Sleeping Bear Wilderness Plan Heads To President Obama

Mar 6, 2014

Tuesday evening there was an historic vote in Congress for Sleeping Bear Dunes National Lakeshore. The U.S. House voted to create the park’s first-ever formal wilderness plan. The bill now awaits the president’s signature.

Credit Jim Sorbie/Flickr

Map of proposed wilderness areas.
Credit Sleeping Bear Dunes National Lakeshore

  What Changes?

On the ground, very little will change, says Lakeshore Deputy Superintendent Tom Ulrich.

“But what it does is, it guarantees that the way people enjoy the park now is the way they’ll be able to continue to enjoy it,” he says.

Wilderness areas you see now will stay wild. This bill protects more than 32,500 acres within the lakeshore from future ever being developed with, say, a road or a little visitor center.

Ulrich says public roads that lead to popular swimming beaches, such as Esch Road, will remain open. Esch is a county road that leads to a beach where Otter Creek meets Lake Michigan – a popular spot among people with young children and others. Esch Road was a friction point with many members of the community, because, under the de-facto wilderness plan that has been in place at the park since 1981, the road was slated for closure if the county were to ever abandon it. That 1981 plan remains in effect until (and unless) the new plan is signed into law by the president.

The plan passed by Congress also adds a wilderness designation for the entire Sleeping Bear plateau – which increases the overall acreage of wilderness.

“Where the mother bear is up behind the dune climb, all of those wild dunes, oddly enough, were not included in that earlier proposal. So, just the addition of those increased the acreage fairly dramatically,” Ulrich says.

What Took So Long?

This plan is the result of about a decade of (often contentious) local discussion about the future of wilderness at Sleeping Bear. The result of that process is a plan that enjoys broad public support locally. It was first proposed in Congress in 2009. So what took it so long to pass through the House and Senate?

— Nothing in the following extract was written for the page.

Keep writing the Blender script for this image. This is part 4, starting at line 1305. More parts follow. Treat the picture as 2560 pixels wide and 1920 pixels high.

Congressman Dan Benishek, who sponsored the measure in the House, says it’s been five years since any wilderness proposal has made it through Congress. He says he spent a lot of time in committee convincing his fellow Republicans that this plan  was created through a public process.

“That’s what’s different about this piece of legislation,” he says. “The Republicans certainly hate the fact that, like in Utah, 80 percent of the land is federal and all the rules come down to Utah without any input from the people living in Utah.”

Public Support

The Sleeping Bear proposal did not start out as a local plan, nor did it enjoy public support in 1999, when the wilderness plan came to the public’s attention.

At the time, the park service was revising its overall plan for how to manage the lakeshore. Leaders did not update the wilderness plan from 1981. But that was the most controversial element of the management plan, and it ended up halting the process in 2002. It took a series of nearly 100 public meetings to create the proposal that has now made it through Congress, the first wilderness plan to formally pass Congress in the park’s history of more than 40 years.

What is wilderness?

Tom Ulrich explains:

“The idea of wilderness was created in the 1964 Wilderness Act, and it was something that was passed by Congress because they recognized that the country was rapidly developing and that, if they didn’t make some sort of provision for its continued existence, those wild areas that everyone in the nation was familiar with would no longer be present. People would no longer have a place to go and get away from it all and feel the kind of primitive naturalness that the nation’s founders all got to experience.”